According to Makepeace, 186,000 linear feet of Uponor AquaPEX pipe — ranging in size from 3" down to ½" — was installed for the radiant heating and cooling, the plumbing and the hydronic distribution piping systems within the concrete slabs of each ceiling, and stairwell wall.

“We used AquaPEX for all the systems since we needed massive amounts of tubing and it was more economical to use AquaPEX along with stainless-steel components to alleviate any rust concerns,” said Makepeace.

To accompany the stainless steel piping in the main system loop, the 24-zoned mechanical system utilizes 24 stainless steel Grundfos MAGNA3s, which are installed in the ceiling. Some of the piping was supported by tig-welded (electrically fused) stainless steel and Victaulic grooved fittings.

“The whole system was designed around the MAGNA3 in order to push each zone out at different speeds depending on heating or cooling mode,” said Makepeace. “In heating mode, the head is so low that with all zones calling the full 64,000-sq. ft. takes less than 30 amps to run.” Johnson Controls’ building automation system modulates the signals to each pump.

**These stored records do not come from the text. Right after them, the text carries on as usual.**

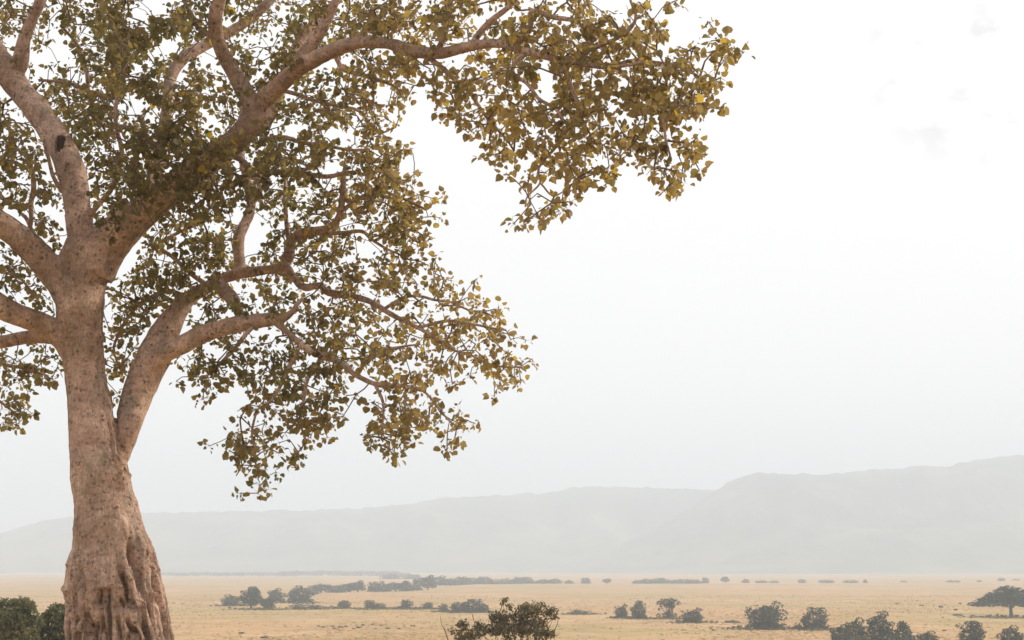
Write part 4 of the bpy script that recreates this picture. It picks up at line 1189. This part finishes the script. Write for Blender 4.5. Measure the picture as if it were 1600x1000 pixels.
def slope_bush(px, ytop, wpx, Y, seed, label, bumps):
    g = np.random.default_rng(seed)
    x0 = at(px, 1000, Y)[0]; z0 = float(ground_z(x0, Y)); b0 = np.array([x0, Y, z0])
    r = empty('leafy_bush', (x0, Y, z0)); tag(r, label, 'bush')
    m = mpp(px, 960, Y)
    stems = MB(); P = []
    for bx, by, rx, ry, d in bumps:
        tip = at(bx, by, Y + d) - b0
        stems.tube(catmull([g.normal(size=3) * .1, tip * .5 + g.normal(size=3) * .15, tip], 5), np.linspace(.05, .01, 11), 5)
        n = int(rx * ry * .75)
        dd = rand_dirs(n, g) * (.45 + .55 * g.random((n, 1)) ** .5)
        dd *= 1 + .2 * np.array([mnoise.noise(Vector(q * 3 + tip)) for q in dd])[:, None]
        P.append(tip + dd * np.array([rx * m, rx * m, ry * m]))
    stems.build('stems', TWIG, r)
    P = np.vstack(P)
    P = P[P[:, 2] > .05]
    v, f, n = leaves(P, 4, .13, .08, .1, g)
    t = np.repeat(np.clip(.42 + .6 * np.array([mnoise.noise(Vector(p * 1.1)) for p in P]), 0, 1), 4) + g.normal(size=n) * .13
    mesh_obj('foliage', v, f, BUSH_LEAF, r, np.repeat(np.clip(t, 0, 1), 10), smooth=False)
slope_bush(30, 932, 70, 74, 31, 'taller dark green bush at the lower left corner', [(30, 948, 22, 15, 0), (5, 952, 20, 16, .4), (45, 950, 12, 9, -.3), (18, 968, 26, 18, -.6), (45, 975, 20, 16, .2), (0, 985, 26, 18, 0), (30, 995, 28, 18, -.4), (-25, 965, 26, 20, .3), (-45, 985, 28, 22, 0), (10, 1015, 34, 20, 0), (45, 1015, 26, 18, .2), (-30, 1015, 30, 20, 0)])
slope_bush(95, 942, 60, 76, 32, 'lower bush with yellowish top growing against the left side of the fig trunk', [(92, 952, 15, 9, 0), (78, 958, 9, 7, .2), (100, 962, 18, 12, -.3), (75, 974, 20, 13, .1), (100, 985, 24, 16, -.2), (72, 995, 20, 14, .2), (120, 970, 22, 16, .3), (130, 995, 24, 18, 0), (90, 1015, 30, 18, 0), (125, 1018, 26, 18, .1)])

# ------------------------------------------------------------------ haze
hz_m, t = new_mat('haze')
o_ = N(t, 'ShaderNodeOutputMaterial')
pv = N(t, 'ShaderNodeVolumePrincipled', {'Density': .00048, 'Anisotropy': .0})
pv.inputs['Color'].default_value = (.765, .872, 1.0, 1)
t.links.new(pv.outputs[0], o_.inputs['Volume'])
x0, x1, y0, y1, z0, z1 = -7700, 7700, -3100, 7700, -5, 430
bv = [(x0, y0, z0), (x1, y0, z0), (x1, y1, z0), (x0, y1, z0), (x0, y0, z1), (x1, y0, z1), (x1, y1, z1), (x0, y1, z1)]
bf = [(3, 2, 1, 0), (4, 5, 6, 7), (0, 1, 5, 4), (1, 2, 6, 5), (2, 3, 7, 6), (3, 0, 4, 7)]
tag(mesh_obj('haze', bv, bf, hz_m, smooth=False), 'pale haze lying over the whole plain', 'haze', kind='stuff')
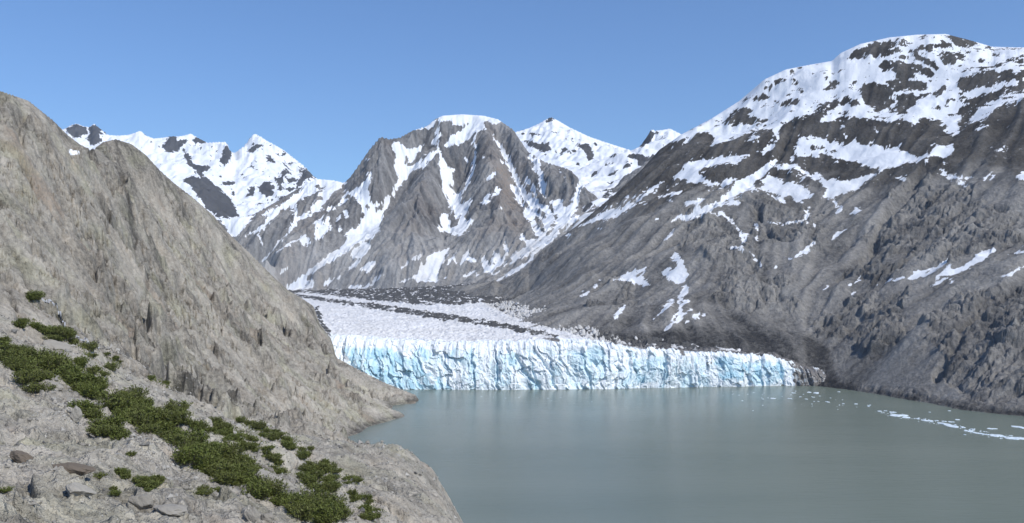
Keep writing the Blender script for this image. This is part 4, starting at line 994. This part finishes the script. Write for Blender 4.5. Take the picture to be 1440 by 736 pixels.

Colorado State University is currently data logging all aspects of the building energy usage and storing the data on massive servers at the university every five minutes for the next 10 years. With the aid of BACnet cards and watt meters, the intention is to monitor five to 10 years of information from each zone, which includes vital metrics on flow, wattage and temperature.

“We are trending each zone by looking at temperatures, graphs, etc.,” said Makepeace.

Future plans are to capture energy expended from machinery engines located in the adjacent older building — which are being worked on by students — and to transfer it through a heat exchanger to heat water in the new addition.

In the end, due to the innovative chiller-less heating and cooling application for a building this size, the installation is truly experimental in nature.